Props for the Jimmy Stewart bit.
I kept focusing on how big the comic paper was back then.
I thought this would be about comic books, not some old people thing.
I thought this would be about comic books, not some old people thing.
I choose to take “old people thing” as a compliment. You’re welcome.
Fascinating. It always seems like the Wertham-stoked 50s hysteria about comics took place in a weird bubble…granted, you had HUAC and McCarthy and whatnot overshadowing it, but it still seems like something only the comic geeks remember, and even at the time no one seemed to care much outside of the actual industry. That was what was so tragic about it–there didn’t seem to be anyone willing to stand up and say “Hey, I don’t read comics, but isn’t this a lot of hysteria over nothing?”

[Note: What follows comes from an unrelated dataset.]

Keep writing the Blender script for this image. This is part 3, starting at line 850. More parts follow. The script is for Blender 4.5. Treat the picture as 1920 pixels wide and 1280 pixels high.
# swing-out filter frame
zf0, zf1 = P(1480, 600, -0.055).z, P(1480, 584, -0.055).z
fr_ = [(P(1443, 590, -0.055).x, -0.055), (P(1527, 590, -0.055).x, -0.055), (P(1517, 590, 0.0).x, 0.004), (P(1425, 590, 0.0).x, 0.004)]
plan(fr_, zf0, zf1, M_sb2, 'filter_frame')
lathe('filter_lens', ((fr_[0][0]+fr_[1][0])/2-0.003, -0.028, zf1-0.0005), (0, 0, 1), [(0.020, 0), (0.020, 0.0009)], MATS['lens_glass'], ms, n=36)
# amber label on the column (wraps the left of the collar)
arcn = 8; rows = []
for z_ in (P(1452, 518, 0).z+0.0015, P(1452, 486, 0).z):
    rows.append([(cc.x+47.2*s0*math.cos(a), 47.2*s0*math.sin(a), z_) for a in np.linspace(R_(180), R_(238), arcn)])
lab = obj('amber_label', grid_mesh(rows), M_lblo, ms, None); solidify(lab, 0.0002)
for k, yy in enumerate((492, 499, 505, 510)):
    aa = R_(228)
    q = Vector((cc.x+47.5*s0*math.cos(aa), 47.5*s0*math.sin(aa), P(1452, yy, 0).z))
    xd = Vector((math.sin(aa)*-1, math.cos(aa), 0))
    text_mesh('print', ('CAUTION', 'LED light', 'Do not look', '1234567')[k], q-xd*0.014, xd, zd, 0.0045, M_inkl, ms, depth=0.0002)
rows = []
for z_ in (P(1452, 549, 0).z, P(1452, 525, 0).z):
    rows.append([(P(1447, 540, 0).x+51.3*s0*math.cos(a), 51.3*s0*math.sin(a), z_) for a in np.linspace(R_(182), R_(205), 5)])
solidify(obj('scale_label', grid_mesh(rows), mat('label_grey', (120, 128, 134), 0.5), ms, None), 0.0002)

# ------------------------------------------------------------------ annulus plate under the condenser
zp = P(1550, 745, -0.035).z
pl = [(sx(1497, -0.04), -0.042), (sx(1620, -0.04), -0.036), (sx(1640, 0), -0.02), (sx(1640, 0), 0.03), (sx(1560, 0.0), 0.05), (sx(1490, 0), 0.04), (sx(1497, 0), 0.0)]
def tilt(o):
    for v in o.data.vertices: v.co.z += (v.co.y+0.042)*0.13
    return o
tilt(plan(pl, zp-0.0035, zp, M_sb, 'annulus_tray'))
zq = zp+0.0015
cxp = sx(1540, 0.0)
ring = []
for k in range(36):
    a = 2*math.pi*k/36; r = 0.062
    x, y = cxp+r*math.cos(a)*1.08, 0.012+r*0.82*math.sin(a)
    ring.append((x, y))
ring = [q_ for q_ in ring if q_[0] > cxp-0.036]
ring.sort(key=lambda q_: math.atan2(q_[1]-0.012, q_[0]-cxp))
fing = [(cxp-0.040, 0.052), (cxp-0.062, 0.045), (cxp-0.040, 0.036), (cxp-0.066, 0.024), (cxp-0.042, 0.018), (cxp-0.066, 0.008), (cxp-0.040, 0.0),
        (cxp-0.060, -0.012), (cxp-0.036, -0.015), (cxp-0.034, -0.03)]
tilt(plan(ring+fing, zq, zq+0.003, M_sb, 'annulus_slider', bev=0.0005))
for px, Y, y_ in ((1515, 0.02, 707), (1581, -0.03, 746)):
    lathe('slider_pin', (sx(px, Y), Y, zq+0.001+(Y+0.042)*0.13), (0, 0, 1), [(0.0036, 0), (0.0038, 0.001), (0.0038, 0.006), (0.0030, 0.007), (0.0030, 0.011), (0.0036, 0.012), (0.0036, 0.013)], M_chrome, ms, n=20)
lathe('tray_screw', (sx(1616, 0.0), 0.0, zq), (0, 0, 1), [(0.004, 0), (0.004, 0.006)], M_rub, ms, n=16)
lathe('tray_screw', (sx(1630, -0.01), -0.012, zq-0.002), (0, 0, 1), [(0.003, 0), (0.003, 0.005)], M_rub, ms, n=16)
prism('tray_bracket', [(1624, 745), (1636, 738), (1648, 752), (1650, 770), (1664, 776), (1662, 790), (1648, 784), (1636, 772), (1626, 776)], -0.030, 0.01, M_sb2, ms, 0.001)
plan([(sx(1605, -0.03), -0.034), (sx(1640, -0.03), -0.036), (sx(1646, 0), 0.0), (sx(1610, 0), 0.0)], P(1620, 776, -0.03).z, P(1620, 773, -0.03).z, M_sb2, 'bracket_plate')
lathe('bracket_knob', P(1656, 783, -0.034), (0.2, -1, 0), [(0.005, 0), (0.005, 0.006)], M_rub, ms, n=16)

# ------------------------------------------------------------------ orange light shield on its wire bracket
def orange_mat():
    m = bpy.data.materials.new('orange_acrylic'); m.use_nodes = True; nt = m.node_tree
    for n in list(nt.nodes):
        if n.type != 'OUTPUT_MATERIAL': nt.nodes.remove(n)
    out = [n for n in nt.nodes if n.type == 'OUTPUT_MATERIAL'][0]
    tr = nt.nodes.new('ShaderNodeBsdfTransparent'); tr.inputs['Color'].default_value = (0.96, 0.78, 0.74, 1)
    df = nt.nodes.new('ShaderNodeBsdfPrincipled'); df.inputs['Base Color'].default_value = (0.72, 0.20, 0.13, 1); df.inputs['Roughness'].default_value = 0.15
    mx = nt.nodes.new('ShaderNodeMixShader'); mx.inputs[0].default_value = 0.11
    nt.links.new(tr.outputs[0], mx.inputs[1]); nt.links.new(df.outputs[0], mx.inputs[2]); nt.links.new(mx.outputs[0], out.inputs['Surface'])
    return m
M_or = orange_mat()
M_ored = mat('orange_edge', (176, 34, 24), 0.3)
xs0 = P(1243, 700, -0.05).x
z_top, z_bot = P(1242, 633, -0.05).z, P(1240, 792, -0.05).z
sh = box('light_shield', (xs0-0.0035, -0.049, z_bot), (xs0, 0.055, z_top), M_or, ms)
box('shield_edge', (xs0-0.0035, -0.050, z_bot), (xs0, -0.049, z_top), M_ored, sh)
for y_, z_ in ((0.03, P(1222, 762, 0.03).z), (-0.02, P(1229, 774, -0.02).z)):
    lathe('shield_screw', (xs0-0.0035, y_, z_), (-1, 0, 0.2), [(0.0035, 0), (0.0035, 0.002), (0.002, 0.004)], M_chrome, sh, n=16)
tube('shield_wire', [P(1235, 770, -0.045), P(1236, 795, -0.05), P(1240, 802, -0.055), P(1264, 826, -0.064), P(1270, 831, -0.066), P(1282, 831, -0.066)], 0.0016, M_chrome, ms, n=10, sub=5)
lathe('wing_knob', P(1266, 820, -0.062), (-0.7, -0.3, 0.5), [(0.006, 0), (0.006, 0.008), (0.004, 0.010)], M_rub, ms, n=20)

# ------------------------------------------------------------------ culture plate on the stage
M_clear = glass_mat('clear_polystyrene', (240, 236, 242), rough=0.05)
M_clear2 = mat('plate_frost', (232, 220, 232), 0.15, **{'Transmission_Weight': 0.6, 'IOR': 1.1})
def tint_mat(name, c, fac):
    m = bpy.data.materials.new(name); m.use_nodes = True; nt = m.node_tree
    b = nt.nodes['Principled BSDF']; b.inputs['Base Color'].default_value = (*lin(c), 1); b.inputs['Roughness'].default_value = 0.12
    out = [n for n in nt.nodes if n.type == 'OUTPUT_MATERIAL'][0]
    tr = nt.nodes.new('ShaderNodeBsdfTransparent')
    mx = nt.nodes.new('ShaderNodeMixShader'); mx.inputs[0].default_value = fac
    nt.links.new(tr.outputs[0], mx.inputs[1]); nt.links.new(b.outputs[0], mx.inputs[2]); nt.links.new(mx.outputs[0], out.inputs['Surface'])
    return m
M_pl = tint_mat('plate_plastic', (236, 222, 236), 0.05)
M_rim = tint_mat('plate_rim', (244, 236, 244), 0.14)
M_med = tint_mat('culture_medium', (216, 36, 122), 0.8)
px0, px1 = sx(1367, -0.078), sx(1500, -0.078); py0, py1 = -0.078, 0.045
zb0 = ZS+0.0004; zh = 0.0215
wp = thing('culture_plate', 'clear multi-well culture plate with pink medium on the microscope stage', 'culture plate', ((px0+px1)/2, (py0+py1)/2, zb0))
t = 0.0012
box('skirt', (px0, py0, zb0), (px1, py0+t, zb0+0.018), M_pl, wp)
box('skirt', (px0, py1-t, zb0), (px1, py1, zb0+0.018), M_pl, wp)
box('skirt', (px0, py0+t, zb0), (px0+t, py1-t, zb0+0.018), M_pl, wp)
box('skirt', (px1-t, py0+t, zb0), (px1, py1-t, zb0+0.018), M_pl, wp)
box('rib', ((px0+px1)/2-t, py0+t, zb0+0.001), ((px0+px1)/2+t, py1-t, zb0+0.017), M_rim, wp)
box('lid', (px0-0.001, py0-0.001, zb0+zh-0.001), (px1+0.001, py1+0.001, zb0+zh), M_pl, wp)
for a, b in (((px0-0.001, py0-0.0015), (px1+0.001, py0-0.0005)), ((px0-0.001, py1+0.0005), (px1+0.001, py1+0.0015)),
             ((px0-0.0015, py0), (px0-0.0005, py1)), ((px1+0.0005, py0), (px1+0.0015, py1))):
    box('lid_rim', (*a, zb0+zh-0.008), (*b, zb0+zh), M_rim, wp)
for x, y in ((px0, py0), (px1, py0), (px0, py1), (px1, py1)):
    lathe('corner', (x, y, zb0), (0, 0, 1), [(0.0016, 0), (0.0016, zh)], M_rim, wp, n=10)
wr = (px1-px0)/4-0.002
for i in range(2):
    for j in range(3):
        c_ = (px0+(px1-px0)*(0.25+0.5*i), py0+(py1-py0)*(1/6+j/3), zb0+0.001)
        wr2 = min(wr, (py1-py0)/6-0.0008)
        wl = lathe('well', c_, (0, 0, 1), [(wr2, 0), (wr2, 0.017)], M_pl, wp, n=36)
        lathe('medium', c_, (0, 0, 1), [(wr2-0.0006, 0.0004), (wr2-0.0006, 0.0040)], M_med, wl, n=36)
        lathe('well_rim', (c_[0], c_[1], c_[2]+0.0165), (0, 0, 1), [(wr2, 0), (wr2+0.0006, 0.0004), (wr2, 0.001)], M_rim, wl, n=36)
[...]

So it’s weird to hear about something like this that responds to it, even if only negatively. And even if it does feature Jerry Lewis. (Who had his own comic book a little later, come to think of it. I guess he might not have been that committed to the movie’s premise either.)
I have got to watch this film.
According to Jerry’s memoir, DEAN AND ME: A LOVE STORY, Dino was a closeted superhero comic fanboy. He reportedly actually sent Jerry on comic book runs to pick up new issues of BATMAN. In fact, Jerry said there’s only been two celebrities that have ever flustered Dean when they met: Frank Sinatra and Bob Kane.
How is it that I never heard of this movie until now?
The Shirley McClaine of that era is ridiculously cute.